_Supplied data:_
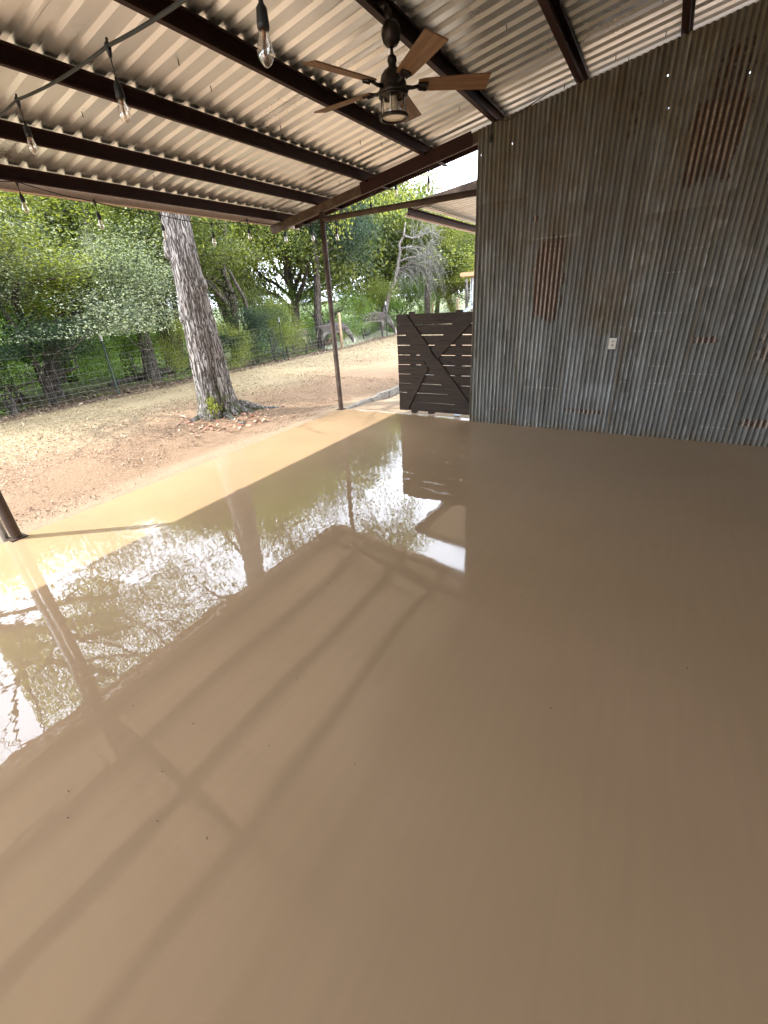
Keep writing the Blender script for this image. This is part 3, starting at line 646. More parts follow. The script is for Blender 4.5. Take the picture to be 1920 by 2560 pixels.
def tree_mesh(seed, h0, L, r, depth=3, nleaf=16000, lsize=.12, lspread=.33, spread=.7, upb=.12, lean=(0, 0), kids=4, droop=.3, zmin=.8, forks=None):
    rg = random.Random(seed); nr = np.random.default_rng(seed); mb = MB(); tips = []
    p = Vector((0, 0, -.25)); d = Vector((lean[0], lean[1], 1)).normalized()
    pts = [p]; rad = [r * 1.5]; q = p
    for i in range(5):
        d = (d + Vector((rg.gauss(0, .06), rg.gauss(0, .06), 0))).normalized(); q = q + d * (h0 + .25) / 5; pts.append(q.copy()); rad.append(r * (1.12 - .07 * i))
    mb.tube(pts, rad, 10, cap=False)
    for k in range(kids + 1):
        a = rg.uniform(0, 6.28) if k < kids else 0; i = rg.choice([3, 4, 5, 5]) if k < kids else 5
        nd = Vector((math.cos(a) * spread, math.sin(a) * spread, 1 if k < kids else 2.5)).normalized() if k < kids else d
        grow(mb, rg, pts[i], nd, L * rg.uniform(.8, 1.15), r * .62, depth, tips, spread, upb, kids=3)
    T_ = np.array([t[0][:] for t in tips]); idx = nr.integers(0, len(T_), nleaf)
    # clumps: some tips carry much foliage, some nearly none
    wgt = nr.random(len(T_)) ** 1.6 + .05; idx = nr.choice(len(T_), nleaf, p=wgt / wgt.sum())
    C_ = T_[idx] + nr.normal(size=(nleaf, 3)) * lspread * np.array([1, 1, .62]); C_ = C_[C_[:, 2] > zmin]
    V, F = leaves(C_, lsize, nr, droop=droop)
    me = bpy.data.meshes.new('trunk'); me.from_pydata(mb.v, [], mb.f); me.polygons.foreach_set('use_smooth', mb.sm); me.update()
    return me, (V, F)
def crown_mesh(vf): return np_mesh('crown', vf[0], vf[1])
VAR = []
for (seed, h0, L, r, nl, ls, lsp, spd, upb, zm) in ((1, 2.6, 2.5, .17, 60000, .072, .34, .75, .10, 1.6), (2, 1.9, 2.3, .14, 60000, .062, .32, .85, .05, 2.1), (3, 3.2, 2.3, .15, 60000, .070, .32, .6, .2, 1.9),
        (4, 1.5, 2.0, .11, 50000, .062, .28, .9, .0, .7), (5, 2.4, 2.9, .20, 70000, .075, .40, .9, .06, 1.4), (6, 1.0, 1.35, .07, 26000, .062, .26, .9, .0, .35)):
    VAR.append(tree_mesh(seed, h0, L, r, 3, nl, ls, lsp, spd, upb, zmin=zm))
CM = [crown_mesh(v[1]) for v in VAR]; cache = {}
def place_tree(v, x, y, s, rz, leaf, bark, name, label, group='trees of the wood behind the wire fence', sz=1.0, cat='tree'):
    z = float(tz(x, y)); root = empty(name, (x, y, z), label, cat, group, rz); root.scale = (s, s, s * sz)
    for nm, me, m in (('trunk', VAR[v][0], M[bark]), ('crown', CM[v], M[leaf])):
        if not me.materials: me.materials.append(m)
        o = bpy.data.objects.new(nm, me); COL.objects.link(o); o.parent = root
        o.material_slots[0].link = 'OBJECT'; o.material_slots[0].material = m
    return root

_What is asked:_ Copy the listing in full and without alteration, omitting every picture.

_Output of the task:_
Keep writing the Blender script for this image. This is part 3, starting at line 646. More parts follow. The script is for Blender 4.5. Take the picture to be 1920 by 2560 pixels.
def tree_mesh(seed, h0, L, r, depth=3, nleaf=16000, lsize=.12, lspread=.33, spread=.7, upb=.12, lean=(0, 0), kids=4, droop=.3, zmin=.8, forks=None):
    rg = random.Random(seed); nr = np.random.default_rng(seed); mb = MB(); tips = []
    p = Vector((0, 0, -.25)); d = Vector((lean[0], lean[1], 1)).normalized()
    pts = [p]; rad = [r * 1.5]; q = p
    for i in range(5):
        d = (d + Vector((rg.gauss(0, .06), rg.gauss(0, .06), 0))).normalized(); q = q + d * (h0 + .25) / 5; pts.append(q.copy()); rad.append(r * (1.12 - .07 * i))
    mb.tube(pts, rad, 10, cap=False)
    for k in range(kids + 1):
        a = rg.uniform(0, 6.28) if k < kids else 0; i = rg.choice([3, 4, 5, 5]) if k < kids else 5
        nd = Vector((math.cos(a) * spread, math.sin(a) * spread, 1 if k < kids else 2.5)).normalized() if k < kids else d
        grow(mb, rg, pts[i], nd, L * rg.uniform(.8, 1.15), r * .62, depth, tips, spread, upb, kids=3)
    T_ = np.array([t[0][:] for t in tips]); idx = nr.integers(0, len(T_), nleaf)
    # clumps: some tips carry much foliage, some nearly none
    wgt = nr.random(len(T_)) ** 1.6 + .05; idx = nr.choice(len(T_), nleaf, p=wgt / wgt.sum())
    C_ = T_[idx] + nr.normal(size=(nleaf, 3)) * lspread * np.array([1, 1, .62]); C_ = C_[C_[:, 2] > zmin]
    V, F = leaves(C_, lsize, nr, droop=droop)
    me = bpy.data.meshes.new('trunk'); me.from_pydata(mb.v, [], mb.f); me.polygons.foreach_set('use_smooth', mb.sm); me.update()
    return me, (V, F)
def crown_mesh(vf): return np_mesh('crown', vf[0], vf[1])
VAR = []
for (seed, h0, L, r, nl, ls, lsp, spd, upb, zm) in ((1, 2.6, 2.5, .17, 60000, .072, .34, .75, .10, 1.6), (2, 1.9, 2.3, .14, 60000, .062, .32, .85, .05, 2.1), (3, 3.2, 2.3, .15, 60000, .070, .32, .6, .2, 1.9),
        (4, 1.5, 2.0, .11, 50000, .062, .28, .9, .0, .7), (5, 2.4, 2.9, .20, 70000, .075, .40, .9, .06, 1.4), (6, 1.0, 1.35, .07, 26000, .062, .26, .9, .0, .35)):
    VAR.append(tree_mesh(seed, h0, L, r, 3, nl, ls, lsp, spd, upb, zmin=zm))
CM = [crown_mesh(v[1]) for v in VAR]; cache = {}
def place_tree(v, x, y, s, rz, leaf, bark, name, label, group='trees of the wood behind the wire fence', sz=1.0, cat='tree'):
    z = float(tz(x, y)); root = empty(name, (x, y, z), label, cat, group, rz); root.scale = (s, s, s * sz)
    for nm, me, m in (('trunk', VAR[v][0], M[bark]), ('crown', CM[v], M[leaf])):
        if not me.materials: me.materials.append(m)
        o = bpy.data.objects.new(nm, me); COL.objects.link(o); o.parent = root
        o.material_slots[0].link = 'OBJECT'; o.material_slots[0].material = m
    return root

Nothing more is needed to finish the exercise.